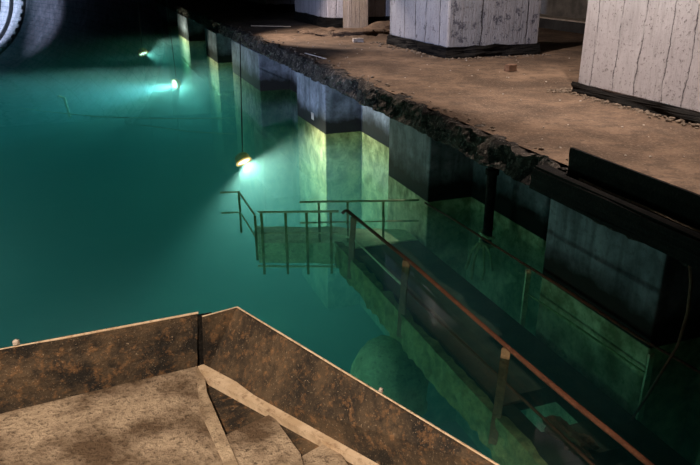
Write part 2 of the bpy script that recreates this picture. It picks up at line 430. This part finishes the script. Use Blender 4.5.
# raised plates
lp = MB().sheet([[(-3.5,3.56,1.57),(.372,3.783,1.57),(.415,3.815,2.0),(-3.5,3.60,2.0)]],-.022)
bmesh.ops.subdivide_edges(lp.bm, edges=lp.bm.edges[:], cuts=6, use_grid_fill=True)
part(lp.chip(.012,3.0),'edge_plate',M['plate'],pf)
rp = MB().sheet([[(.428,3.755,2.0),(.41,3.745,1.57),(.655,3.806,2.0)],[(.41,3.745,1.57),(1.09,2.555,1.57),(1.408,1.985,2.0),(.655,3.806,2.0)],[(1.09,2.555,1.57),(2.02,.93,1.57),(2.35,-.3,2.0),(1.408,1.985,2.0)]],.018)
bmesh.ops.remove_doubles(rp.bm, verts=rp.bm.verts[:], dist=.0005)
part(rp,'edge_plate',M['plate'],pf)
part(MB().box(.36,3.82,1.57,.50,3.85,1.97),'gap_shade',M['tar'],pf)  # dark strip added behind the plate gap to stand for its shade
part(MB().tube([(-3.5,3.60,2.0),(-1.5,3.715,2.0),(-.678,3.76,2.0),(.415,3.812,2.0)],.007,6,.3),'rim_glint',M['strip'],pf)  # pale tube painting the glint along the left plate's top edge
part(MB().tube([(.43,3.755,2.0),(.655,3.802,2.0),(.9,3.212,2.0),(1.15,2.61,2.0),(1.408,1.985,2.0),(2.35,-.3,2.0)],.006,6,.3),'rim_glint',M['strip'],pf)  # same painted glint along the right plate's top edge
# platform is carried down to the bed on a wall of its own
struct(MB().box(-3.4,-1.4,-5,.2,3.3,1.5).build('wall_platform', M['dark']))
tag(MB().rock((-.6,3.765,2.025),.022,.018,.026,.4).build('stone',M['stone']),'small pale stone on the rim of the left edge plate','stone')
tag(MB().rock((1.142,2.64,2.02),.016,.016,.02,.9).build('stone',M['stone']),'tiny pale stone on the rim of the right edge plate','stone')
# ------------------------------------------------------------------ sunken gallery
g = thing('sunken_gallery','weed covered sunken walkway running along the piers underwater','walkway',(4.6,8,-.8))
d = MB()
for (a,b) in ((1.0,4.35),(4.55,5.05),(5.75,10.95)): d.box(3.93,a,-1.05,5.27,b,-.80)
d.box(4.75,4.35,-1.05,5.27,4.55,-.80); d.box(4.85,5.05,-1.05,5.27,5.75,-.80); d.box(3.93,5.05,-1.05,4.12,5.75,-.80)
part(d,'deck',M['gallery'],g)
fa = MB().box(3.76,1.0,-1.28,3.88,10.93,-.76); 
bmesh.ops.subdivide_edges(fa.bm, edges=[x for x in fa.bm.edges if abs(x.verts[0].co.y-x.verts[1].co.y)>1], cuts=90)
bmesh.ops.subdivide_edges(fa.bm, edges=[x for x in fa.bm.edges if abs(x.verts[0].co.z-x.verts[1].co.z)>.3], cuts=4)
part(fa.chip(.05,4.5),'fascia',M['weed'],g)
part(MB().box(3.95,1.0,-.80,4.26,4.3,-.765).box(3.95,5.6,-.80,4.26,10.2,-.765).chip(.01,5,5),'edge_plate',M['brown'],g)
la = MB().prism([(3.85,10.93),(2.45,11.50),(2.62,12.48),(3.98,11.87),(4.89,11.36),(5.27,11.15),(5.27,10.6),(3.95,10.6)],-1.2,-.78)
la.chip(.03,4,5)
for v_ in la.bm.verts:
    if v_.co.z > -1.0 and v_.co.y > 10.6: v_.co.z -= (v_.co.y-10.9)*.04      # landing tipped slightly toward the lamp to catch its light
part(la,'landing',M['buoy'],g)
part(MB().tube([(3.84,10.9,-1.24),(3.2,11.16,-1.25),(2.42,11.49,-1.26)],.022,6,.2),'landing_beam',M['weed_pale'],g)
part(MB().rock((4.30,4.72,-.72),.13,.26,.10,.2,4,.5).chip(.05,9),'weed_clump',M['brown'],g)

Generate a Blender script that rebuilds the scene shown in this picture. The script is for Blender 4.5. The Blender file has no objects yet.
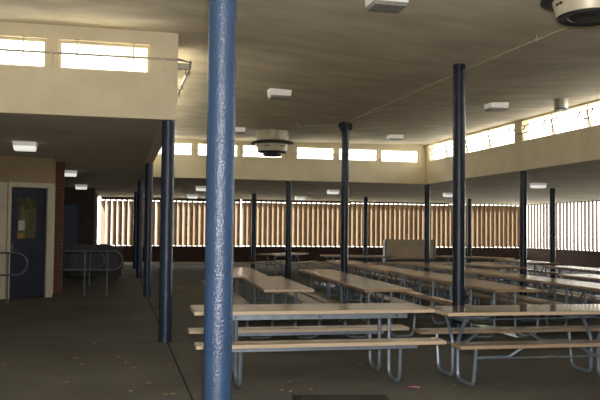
------------
> [WHAT YOU WILL DO]:
For the data above, state only how many lines include the word "part".

> [ANSWER TO THE EXERCISE]:
12